Short task → Copy out the complete listing, word for word.

Data block →
* start *

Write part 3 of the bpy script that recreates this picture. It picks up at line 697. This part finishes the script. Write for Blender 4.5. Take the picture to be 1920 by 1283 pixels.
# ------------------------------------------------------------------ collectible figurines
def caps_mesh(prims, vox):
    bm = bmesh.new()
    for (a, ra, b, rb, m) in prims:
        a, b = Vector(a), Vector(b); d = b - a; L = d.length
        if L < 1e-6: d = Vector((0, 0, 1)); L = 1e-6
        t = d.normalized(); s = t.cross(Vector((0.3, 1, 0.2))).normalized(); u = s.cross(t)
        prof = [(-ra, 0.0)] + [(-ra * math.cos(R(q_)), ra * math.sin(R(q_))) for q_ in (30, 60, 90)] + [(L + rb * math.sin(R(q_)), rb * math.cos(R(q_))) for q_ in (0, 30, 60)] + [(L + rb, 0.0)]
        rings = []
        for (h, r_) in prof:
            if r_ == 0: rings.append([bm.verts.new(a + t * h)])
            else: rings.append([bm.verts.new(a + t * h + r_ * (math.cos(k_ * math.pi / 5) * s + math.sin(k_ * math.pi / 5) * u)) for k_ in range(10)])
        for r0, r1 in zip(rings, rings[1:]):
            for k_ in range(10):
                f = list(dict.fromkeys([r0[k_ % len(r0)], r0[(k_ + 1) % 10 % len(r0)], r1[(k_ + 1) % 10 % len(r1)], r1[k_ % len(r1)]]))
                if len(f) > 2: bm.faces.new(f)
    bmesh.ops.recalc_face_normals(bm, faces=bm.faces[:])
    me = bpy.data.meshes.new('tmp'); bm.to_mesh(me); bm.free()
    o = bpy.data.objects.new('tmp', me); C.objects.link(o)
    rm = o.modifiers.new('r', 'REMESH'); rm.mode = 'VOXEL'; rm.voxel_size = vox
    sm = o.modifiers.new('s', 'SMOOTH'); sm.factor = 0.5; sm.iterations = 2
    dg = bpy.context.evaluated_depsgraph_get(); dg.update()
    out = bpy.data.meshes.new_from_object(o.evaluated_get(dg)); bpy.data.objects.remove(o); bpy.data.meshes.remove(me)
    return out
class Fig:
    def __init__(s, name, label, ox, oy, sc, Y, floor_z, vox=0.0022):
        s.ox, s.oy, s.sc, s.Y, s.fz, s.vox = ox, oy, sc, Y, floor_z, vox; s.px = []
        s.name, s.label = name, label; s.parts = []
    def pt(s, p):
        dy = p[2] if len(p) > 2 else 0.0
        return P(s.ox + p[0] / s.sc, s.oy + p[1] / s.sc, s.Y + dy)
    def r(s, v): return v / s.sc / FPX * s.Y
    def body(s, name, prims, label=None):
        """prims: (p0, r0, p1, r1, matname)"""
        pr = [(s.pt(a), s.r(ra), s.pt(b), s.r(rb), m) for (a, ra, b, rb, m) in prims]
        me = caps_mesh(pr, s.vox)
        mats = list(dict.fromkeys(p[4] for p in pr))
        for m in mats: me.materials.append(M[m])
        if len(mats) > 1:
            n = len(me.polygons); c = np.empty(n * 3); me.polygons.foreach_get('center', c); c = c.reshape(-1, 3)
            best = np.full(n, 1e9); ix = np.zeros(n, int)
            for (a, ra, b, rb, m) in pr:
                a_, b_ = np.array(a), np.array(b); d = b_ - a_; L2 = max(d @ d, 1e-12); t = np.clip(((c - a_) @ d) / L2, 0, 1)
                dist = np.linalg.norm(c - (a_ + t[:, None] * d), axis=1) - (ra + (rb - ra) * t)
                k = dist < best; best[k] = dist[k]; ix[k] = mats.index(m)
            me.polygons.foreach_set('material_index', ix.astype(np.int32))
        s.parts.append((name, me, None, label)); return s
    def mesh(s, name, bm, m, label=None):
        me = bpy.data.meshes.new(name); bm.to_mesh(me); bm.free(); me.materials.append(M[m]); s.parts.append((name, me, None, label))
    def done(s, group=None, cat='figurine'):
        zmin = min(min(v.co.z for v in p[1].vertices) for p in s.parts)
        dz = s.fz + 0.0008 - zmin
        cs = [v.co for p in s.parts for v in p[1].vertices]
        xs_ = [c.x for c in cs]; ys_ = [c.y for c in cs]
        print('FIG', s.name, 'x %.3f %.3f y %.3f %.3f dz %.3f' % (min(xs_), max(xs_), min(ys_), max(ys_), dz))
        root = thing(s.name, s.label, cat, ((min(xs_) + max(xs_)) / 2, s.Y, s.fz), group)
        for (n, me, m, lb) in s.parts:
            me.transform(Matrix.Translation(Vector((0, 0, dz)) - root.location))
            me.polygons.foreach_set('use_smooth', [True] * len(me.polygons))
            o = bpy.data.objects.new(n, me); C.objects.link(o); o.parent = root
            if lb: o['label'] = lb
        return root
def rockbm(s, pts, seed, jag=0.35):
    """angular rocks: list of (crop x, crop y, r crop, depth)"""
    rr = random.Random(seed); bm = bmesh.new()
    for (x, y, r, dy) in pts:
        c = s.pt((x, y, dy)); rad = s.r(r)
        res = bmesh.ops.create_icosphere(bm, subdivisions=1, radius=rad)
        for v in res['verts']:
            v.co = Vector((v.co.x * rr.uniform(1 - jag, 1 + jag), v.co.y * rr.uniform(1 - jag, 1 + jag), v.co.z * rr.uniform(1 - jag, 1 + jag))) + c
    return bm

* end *

Solution for this exercise →
Write part 3 of the bpy script that recreates this picture. It picks up at line 697. This part finishes the script. Write for Blender 4.5. Take the picture to be 1920 by 1283 pixels.
# ------------------------------------------------------------------ collectible figurines
def caps_mesh(prims, vox):
    bm = bmesh.new()
    for (a, ra, b, rb, m) in prims:
        a, b = Vector(a), Vector(b); d = b - a; L = d.length
        if L < 1e-6: d = Vector((0, 0, 1)); L = 1e-6
        t = d.normalized(); s = t.cross(Vector((0.3, 1, 0.2))).normalized(); u = s.cross(t)
        prof = [(-ra, 0.0)] + [(-ra * math.cos(R(q_)), ra * math.sin(R(q_))) for q_ in (30, 60, 90)] + [(L + rb * math.sin(R(q_)), rb * math.cos(R(q_))) for q_ in (0, 30, 60)] + [(L + rb, 0.0)]
        rings = []
        for (h, r_) in prof:
            if r_ == 0: rings.append([bm.verts.new(a + t * h)])
            else: rings.append([bm.verts.new(a + t * h + r_ * (math.cos(k_ * math.pi / 5) * s + math.sin(k_ * math.pi / 5) * u)) for k_ in range(10)])
        for r0, r1 in zip(rings, rings[1:]):
            for k_ in range(10):
                f = list(dict.fromkeys([r0[k_ % len(r0)], r0[(k_ + 1) % 10 % len(r0)], r1[(k_ + 1) % 10 % len(r1)], r1[k_ % len(r1)]]))
                if len(f) > 2: bm.faces.new(f)
    bmesh.ops.recalc_face_normals(bm, faces=bm.faces[:])
    me = bpy.data.meshes.new('tmp'); bm.to_mesh(me); bm.free()
    o = bpy.data.objects.new('tmp', me); C.objects.link(o)
    rm = o.modifiers.new('r', 'REMESH'); rm.mode = 'VOXEL'; rm.voxel_size = vox
    sm = o.modifiers.new('s', 'SMOOTH'); sm.factor = 0.5; sm.iterations = 2
    dg = bpy.context.evaluated_depsgraph_get(); dg.update()
    out = bpy.data.meshes.new_from_object(o.evaluated_get(dg)); bpy.data.objects.remove(o); bpy.data.meshes.remove(me)
    return out
class Fig:
    def __init__(s, name, label, ox, oy, sc, Y, floor_z, vox=0.0022):
        s.ox, s.oy, s.sc, s.Y, s.fz, s.vox = ox, oy, sc, Y, floor_z, vox; s.px = []
        s.name, s.label = name, label; s.parts = []
    def pt(s, p):
        dy = p[2] if len(p) > 2 else 0.0
        return P(s.ox + p[0] / s.sc, s.oy + p[1] / s.sc, s.Y + dy)
    def r(s, v): return v / s.sc / FPX * s.Y
    def body(s, name, prims, label=None):
        """prims: (p0, r0, p1, r1, matname)"""
        pr = [(s.pt(a), s.r(ra), s.pt(b), s.r(rb), m) for (a, ra, b, rb, m) in prims]
        me = caps_mesh(pr, s.vox)
        mats = list(dict.fromkeys(p[4] for p in pr))
        for m in mats: me.materials.append(M[m])
        if len(mats) > 1:
            n = len(me.polygons); c = np.empty(n * 3); me.polygons.foreach_get('center', c); c = c.reshape(-1, 3)
            best = np.full(n, 1e9); ix = np.zeros(n, int)
            for (a, ra, b, rb, m) in pr:
                a_, b_ = np.array(a), np.array(b); d = b_ - a_; L2 = max(d @ d, 1e-12); t = np.clip(((c - a_) @ d) / L2, 0, 1)
                dist = np.linalg.norm(c - (a_ + t[:, None] * d), axis=1) - (ra + (rb - ra) * t)
                k = dist < best; best[k] = dist[k]; ix[k] = mats.index(m)
            me.polygons.foreach_set('material_index', ix.astype(np.int32))
        s.parts.append((name, me, None, label)); return s
    def mesh(s, name, bm, m, label=None):
        me = bpy.data.meshes.new(name); bm.to_mesh(me); bm.free(); me.materials.append(M[m]); s.parts.append((name, me, None, label))
    def done(s, group=None, cat='figurine'):
        zmin = min(min(v.co.z for v in p[1].vertices) for p in s.parts)
        dz = s.fz + 0.0008 - zmin
        cs = [v.co for p in s.parts for v in p[1].vertices]
        xs_ = [c.x for c in cs]; ys_ = [c.y for c in cs]
        print('FIG', s.name, 'x %.3f %.3f y %.3f %.3f dz %.3f' % (min(xs_), max(xs_), min(ys_), max(ys_), dz))
        root = thing(s.name, s.label, cat, ((min(xs_) + max(xs_)) / 2, s.Y, s.fz), group)
        for (n, me, m, lb) in s.parts:
            me.transform(Matrix.Translation(Vector((0, 0, dz)) - root.location))
            me.polygons.foreach_set('use_smooth', [True] * len(me.polygons))
            o = bpy.data.objects.new(n, me); C.objects.link(o); o.parent = root
            if lb: o['label'] = lb
        return root
def rockbm(s, pts, seed, jag=0.35):
    """angular rocks: list of (crop x, crop y, r crop, depth)"""
    rr = random.Random(seed); bm = bmesh.new()
    for (x, y, r, dy) in pts:
        c = s.pt((x, y, dy)); rad = s.r(r)
        res = bmesh.ops.create_icosphere(bm, subdivisions=1, radius=rad)
        for v in res['verts']:
            v.co = Vector((v.co.x * rr.uniform(1 - jag, 1 + jag), v.co.y * rr.uniform(1 - jag, 1 + jag), v.co.z * rr.uniform(1 - jag, 1 + jag))) + c
    return bm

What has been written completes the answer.